Quatre générations, ce sont autant d’aspirations différentes à faire cohabiter mais aussi diverses manières d’appréhender le travail et le rôle qu’il occupe dans nos vies. Pour la 12e année consécutive, Deloitte, le leader de la consultance en Belgique et membre du Big Four mondial, a étudié l’évolution des besoins et des aspirations des milléniaux et de la génération Z (Gen Z), soit les actifs âgés entre 20 et 40 ans. Ils ont longtemps évolué de concert mais, depuis quelques années, les différences de comportement et d’attentes deviennent notables. Deloitte ­s’attend d’ailleurs à ce que la Gen Alpha soit encore plus impitoyable que la précédente pour les employeurs.

Stabilité financière

En Belgique, Deloitte a interrogé, comme à chaque fois, 500 jeunes issus des deux générations. Ils sont actifs dans l’ensemble des secteurs, y compris le public. La première conclusion majeure de l’étude, sortie en décembre dernier, est le retour au premier plan du salaire.

“Le thème n’avait jamais vraiment disparu, souligne Nathalie Vandaele, Deloitte North South Europe Human Capital Leader. Mais c’était surtout le thème de l’égalité salariale qui était prégnant. Depuis 2022 et cela s’est fortement amplifié dans l’étude 2023, les finances personnelles sont redevenues essentielles. La stabilité financière arrive en tête des préoccupations pour 38 % des Gen Z et 43 % des milléniaux. A chaque fois devant l’environnement et le changement climatique. Il est tout aussi marquant, voire même effrayant, de découvrir qu’un grand nombre de ces jeunes vivent désormais d’un salaire à l’autre. C’est d’ailleurs la majorité des cas de la Gen Z.”

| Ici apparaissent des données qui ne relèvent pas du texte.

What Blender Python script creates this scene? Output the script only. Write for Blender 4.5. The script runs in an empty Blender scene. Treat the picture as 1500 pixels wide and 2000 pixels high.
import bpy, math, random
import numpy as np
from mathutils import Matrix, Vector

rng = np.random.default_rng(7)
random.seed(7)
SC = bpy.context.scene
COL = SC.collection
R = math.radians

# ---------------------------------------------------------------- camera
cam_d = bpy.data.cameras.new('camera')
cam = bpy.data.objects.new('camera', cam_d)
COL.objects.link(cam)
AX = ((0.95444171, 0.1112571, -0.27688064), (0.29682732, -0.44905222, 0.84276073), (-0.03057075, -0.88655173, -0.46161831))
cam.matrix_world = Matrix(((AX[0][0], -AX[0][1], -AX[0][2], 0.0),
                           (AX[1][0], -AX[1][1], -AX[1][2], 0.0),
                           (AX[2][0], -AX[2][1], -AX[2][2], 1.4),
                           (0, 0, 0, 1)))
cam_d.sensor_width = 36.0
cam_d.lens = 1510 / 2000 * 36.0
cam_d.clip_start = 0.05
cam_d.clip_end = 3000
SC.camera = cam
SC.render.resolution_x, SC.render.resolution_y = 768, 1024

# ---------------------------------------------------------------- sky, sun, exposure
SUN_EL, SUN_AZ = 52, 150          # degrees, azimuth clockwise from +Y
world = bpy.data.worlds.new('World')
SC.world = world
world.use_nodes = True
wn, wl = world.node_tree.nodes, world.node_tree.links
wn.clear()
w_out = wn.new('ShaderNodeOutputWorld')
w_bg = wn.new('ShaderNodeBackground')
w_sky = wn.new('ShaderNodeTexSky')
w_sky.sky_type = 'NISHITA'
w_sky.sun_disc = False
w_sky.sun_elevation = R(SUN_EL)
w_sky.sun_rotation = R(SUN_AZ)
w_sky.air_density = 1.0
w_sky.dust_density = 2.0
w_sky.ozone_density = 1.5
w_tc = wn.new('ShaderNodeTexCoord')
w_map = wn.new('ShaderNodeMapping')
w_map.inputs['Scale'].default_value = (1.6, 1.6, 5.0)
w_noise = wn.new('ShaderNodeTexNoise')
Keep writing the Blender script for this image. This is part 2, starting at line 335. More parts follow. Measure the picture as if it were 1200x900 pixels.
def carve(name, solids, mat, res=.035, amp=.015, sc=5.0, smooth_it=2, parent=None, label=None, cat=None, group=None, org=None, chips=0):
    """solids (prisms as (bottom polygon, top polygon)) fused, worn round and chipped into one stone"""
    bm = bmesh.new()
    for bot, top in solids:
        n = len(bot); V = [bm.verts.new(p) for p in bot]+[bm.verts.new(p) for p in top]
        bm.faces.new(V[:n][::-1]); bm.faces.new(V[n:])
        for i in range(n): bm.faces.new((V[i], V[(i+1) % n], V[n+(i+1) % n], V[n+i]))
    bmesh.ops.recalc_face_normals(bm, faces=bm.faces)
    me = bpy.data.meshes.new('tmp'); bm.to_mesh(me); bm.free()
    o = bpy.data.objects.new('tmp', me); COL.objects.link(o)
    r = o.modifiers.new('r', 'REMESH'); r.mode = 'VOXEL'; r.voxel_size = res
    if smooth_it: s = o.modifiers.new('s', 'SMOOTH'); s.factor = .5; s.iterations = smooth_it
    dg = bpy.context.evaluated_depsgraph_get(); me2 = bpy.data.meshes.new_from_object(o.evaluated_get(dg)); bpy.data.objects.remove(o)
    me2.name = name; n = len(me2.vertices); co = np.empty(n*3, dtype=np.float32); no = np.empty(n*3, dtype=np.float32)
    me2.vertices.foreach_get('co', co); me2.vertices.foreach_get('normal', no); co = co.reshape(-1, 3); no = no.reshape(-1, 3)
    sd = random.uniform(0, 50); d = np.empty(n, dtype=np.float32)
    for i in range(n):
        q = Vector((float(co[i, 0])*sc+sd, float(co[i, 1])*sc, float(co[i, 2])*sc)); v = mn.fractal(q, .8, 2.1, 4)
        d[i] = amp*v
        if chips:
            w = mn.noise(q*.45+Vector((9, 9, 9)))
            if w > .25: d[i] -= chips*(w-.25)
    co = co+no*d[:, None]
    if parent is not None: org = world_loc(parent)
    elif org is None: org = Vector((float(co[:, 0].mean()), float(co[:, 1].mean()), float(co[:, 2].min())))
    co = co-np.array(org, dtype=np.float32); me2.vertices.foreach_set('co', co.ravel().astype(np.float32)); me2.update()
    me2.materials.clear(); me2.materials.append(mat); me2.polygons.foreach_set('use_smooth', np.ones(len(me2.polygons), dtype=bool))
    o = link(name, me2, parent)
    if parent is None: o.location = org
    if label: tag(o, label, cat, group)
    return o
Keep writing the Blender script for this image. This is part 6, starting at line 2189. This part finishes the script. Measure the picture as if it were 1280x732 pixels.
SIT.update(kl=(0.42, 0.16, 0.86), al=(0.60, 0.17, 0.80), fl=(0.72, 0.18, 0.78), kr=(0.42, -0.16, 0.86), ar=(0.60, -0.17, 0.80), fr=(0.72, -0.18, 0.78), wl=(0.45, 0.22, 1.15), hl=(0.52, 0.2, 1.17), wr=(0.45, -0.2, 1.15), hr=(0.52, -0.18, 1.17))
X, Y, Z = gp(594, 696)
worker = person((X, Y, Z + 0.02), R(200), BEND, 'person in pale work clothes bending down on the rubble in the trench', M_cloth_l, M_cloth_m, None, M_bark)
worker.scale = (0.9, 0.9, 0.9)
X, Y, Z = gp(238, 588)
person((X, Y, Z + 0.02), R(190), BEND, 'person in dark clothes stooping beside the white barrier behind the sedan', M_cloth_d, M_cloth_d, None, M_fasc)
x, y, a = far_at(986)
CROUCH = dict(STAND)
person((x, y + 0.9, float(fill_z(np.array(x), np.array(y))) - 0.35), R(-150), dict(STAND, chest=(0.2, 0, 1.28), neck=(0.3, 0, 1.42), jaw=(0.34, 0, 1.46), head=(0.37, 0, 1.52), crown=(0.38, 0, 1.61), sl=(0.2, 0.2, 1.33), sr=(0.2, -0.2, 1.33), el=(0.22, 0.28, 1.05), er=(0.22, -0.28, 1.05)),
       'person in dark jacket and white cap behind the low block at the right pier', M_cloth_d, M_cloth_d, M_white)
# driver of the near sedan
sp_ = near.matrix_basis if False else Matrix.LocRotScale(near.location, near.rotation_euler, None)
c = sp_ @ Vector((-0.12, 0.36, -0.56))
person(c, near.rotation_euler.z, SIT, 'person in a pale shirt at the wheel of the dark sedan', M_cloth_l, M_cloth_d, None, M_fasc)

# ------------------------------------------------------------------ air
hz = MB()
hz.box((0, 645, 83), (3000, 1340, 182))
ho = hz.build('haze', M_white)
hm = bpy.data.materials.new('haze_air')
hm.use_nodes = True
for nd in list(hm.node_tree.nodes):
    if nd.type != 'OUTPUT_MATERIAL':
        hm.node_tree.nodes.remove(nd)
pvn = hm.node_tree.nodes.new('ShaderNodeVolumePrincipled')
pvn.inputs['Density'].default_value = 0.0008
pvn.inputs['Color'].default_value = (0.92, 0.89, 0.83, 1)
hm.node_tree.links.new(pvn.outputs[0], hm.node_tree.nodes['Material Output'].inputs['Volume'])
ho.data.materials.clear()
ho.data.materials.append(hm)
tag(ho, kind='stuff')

Près la moitié de la Gen Z et un quart des milléniaux disposent d’un deuxième travail rémunéré.

Il n’est donc pas surprenant de découvrir que quasi la moitié de la Gen Z (47 %) et un quart des milléniaux (23 %) disposent d’un deuxième travail rémunéré ! Les deux générations pensent, de concert et en majorité, que dans le contexte actuel, obtenir une augmentation, une promotion ou une autre affectation sera difficile voire impossible. Ils se méfient aussi dès lors de l’impact des méthodes de travail flexible (et des compromis qu’elles induisent) sur leur stabilité financière et l’évolution de leur carrière. D’une manière générale, les moins de 40 ans retardent les étapes-clés d’une vie comme l’achat d’une maison ou la fondation d’une famille. Ils évoquent aussi l’avenir financier à long terme et les finances quotidiennes comme l’une des principales causes de stress et d’anxiété. Cette anxiété financière qui entrave la capacité à planifier l’avenir a engendré un schisme entre les deux dernières générations dans les raisons qui poussent les jeunes à quitter un employeur: pour la Gen Z, une rémunération trop peu élevée supplante désormais les questions liées au bien-être au sens large et l’équilibre vie privée- vie professionnelle.

Une question d’équilibre

Si le financier occupe les esprits, il ne faut pas se méprendre : le bien-être au travail demeure un sujet majeur de préoccupation. Quelques chiffres font froid dans le dos : 64 % des membres de la Gen Z (41 % des milléniaux) ont été victimes de harcèlement ou de micro-agressions au cours des 12 derniers mois. Quarante-huit pour cent (39 % des milléniaux) se disent épuisés en raison de la surcharge de travail. A titre de comparaison, au niveau mondial, ce chiffre ne s’élève qu’à 32 %…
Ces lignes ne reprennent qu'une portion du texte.